**What you need to do:** Gather all lines in the records below that include the word "script".

**Given entries:**
>>>

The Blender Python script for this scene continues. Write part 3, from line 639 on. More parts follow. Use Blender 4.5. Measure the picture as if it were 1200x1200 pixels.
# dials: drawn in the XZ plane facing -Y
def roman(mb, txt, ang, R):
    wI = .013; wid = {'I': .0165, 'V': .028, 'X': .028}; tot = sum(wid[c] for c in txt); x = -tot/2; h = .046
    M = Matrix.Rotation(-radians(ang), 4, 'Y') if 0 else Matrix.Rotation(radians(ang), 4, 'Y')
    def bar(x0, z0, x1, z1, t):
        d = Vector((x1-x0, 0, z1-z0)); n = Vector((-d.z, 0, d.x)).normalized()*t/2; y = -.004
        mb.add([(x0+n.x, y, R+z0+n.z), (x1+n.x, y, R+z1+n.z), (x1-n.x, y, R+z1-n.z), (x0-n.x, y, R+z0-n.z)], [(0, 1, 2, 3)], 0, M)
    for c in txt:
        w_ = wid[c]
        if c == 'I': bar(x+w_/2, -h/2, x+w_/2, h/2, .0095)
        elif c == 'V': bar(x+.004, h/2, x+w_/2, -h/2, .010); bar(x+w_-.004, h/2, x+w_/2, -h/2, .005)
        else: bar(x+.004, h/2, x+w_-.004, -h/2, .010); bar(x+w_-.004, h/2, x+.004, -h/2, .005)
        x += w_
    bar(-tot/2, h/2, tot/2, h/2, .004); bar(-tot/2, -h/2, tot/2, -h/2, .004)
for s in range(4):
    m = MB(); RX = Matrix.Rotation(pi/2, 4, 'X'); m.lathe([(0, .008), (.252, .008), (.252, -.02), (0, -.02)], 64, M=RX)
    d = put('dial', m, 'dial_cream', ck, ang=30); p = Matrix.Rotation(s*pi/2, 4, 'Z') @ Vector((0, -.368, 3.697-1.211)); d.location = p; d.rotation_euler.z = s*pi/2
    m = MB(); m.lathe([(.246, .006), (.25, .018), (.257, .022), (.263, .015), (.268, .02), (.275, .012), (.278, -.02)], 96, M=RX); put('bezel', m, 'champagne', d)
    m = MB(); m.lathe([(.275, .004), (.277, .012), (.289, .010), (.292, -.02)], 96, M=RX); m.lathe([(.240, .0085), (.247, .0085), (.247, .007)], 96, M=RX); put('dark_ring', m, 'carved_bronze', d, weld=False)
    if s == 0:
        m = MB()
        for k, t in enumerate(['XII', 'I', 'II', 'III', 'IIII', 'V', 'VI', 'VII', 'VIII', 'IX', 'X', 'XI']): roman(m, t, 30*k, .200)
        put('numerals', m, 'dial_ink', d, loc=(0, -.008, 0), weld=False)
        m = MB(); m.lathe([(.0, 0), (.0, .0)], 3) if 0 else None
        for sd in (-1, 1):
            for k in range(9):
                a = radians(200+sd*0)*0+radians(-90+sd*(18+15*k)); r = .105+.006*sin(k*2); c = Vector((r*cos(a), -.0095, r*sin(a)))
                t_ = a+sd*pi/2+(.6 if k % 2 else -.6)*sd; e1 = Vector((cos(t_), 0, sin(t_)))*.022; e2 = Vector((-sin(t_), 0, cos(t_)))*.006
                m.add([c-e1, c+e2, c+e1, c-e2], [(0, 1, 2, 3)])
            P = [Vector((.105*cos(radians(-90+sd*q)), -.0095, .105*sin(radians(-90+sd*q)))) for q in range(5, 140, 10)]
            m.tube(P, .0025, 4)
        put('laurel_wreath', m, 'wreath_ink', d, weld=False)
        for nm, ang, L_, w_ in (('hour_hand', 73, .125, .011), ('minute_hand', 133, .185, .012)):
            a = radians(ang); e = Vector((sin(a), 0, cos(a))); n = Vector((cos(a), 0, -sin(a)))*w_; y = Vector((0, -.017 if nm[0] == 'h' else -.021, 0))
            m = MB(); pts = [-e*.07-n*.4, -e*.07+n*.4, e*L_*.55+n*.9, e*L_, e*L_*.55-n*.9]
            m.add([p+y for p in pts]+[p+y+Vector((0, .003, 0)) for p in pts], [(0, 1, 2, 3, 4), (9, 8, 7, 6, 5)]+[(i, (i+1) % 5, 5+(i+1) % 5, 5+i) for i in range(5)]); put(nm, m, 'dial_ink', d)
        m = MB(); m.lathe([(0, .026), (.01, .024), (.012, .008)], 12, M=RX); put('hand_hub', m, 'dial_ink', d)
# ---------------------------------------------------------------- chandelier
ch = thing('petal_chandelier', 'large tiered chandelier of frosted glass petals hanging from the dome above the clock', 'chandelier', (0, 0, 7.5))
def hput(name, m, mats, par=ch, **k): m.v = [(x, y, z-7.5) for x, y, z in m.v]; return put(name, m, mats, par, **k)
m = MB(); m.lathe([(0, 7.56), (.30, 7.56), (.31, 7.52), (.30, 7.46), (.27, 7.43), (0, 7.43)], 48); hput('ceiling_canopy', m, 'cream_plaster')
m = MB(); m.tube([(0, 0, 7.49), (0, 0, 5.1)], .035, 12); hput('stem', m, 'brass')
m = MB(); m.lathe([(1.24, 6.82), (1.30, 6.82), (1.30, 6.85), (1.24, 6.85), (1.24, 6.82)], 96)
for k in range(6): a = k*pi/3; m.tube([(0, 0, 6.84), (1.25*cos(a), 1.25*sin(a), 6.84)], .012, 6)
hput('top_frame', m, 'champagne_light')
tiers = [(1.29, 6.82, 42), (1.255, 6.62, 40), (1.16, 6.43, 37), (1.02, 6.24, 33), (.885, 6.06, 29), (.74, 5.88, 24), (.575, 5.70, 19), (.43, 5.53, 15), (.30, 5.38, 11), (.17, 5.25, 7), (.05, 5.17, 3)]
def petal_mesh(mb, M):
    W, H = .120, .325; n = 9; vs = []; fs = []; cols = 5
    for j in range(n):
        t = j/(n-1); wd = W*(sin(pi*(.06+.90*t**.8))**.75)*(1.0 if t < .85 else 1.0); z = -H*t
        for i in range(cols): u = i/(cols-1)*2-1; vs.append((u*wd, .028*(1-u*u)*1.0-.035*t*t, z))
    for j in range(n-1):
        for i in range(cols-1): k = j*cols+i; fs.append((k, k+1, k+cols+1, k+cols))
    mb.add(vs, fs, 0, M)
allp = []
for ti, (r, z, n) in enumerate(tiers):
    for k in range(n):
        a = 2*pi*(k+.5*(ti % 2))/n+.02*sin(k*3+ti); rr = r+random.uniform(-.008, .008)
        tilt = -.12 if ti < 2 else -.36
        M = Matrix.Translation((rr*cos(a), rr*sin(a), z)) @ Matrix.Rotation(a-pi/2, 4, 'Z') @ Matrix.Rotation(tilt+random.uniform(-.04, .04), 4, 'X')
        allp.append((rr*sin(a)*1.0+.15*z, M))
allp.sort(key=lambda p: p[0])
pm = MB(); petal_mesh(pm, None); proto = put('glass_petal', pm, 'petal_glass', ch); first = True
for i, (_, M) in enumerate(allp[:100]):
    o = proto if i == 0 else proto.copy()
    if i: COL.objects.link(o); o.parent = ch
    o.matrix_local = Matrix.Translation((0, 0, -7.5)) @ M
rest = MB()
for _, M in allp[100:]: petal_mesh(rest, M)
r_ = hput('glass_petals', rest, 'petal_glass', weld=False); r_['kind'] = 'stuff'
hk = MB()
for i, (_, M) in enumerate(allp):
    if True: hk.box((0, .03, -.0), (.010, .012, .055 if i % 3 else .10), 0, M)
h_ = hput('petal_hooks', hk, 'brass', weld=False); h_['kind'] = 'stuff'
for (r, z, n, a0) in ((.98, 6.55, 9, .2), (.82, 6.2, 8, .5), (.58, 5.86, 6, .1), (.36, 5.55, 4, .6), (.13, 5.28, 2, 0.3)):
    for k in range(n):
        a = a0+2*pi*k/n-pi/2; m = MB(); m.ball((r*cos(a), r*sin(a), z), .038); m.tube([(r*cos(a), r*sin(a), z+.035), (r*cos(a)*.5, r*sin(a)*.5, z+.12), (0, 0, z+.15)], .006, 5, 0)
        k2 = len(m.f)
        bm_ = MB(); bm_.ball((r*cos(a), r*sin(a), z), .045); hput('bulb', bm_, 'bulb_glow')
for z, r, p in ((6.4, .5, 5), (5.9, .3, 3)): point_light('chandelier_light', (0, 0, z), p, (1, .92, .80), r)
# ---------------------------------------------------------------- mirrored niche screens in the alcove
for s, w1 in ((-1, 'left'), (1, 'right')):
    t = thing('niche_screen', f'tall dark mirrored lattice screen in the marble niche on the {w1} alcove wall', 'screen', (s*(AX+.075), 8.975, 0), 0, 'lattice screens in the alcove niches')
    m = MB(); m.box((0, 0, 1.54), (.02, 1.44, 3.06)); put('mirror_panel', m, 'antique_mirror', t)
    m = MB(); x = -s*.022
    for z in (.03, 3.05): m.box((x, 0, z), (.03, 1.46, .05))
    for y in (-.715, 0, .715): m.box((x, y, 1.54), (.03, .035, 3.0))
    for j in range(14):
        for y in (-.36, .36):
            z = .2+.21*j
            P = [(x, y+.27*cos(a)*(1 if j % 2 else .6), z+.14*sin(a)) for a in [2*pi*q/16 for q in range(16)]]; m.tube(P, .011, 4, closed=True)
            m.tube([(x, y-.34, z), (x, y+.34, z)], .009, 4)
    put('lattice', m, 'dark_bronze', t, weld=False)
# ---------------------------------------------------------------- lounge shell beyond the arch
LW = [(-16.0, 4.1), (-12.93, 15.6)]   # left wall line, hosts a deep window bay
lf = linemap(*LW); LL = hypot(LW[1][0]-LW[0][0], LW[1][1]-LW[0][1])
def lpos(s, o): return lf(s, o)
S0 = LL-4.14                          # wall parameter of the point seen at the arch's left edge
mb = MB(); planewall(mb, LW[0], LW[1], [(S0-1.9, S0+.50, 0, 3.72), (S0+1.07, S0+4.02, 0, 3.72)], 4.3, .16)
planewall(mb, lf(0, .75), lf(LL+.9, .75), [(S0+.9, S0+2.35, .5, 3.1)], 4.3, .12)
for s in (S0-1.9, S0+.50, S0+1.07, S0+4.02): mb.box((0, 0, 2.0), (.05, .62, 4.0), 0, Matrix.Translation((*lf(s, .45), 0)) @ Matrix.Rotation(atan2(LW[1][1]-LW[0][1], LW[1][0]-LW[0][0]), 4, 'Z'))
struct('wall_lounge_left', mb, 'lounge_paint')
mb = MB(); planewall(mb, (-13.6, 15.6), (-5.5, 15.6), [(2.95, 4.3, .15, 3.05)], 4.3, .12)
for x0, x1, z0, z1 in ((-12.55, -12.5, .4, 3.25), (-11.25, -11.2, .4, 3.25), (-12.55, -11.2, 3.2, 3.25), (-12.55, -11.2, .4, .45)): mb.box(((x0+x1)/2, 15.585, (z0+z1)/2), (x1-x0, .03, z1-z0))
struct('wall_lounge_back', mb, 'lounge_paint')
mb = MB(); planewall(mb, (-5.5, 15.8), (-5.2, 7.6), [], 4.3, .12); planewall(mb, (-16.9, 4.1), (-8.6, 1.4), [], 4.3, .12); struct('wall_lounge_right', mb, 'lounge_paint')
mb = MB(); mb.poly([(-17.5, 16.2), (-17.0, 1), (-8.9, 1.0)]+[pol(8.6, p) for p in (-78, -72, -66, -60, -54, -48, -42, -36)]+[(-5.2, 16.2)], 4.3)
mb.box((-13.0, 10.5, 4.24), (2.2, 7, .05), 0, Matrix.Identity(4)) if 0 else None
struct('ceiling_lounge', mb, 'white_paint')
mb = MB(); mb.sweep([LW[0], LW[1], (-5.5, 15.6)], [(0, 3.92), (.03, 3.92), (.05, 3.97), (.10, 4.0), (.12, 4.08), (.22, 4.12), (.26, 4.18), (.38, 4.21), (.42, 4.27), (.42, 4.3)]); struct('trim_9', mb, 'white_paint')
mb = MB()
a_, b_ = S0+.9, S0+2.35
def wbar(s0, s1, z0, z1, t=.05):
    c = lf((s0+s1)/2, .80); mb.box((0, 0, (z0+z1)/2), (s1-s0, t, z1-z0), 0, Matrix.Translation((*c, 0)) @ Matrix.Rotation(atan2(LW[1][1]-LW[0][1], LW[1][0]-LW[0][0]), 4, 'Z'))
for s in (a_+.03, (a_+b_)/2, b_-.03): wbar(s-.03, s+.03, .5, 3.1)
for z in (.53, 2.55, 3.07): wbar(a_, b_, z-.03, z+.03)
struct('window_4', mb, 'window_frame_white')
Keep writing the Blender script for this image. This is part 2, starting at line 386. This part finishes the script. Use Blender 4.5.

<<<

**Output for this exercise:**
The Blender Python script for this scene continues. Write part 3, from line 639 on. More parts follow. Use Blender 4.5. Measure the picture as if it were 1200x1200 pixels.
Keep writing the Blender script for this image. This is part 2, starting at line 386. This part finishes the script. Use Blender 4.5.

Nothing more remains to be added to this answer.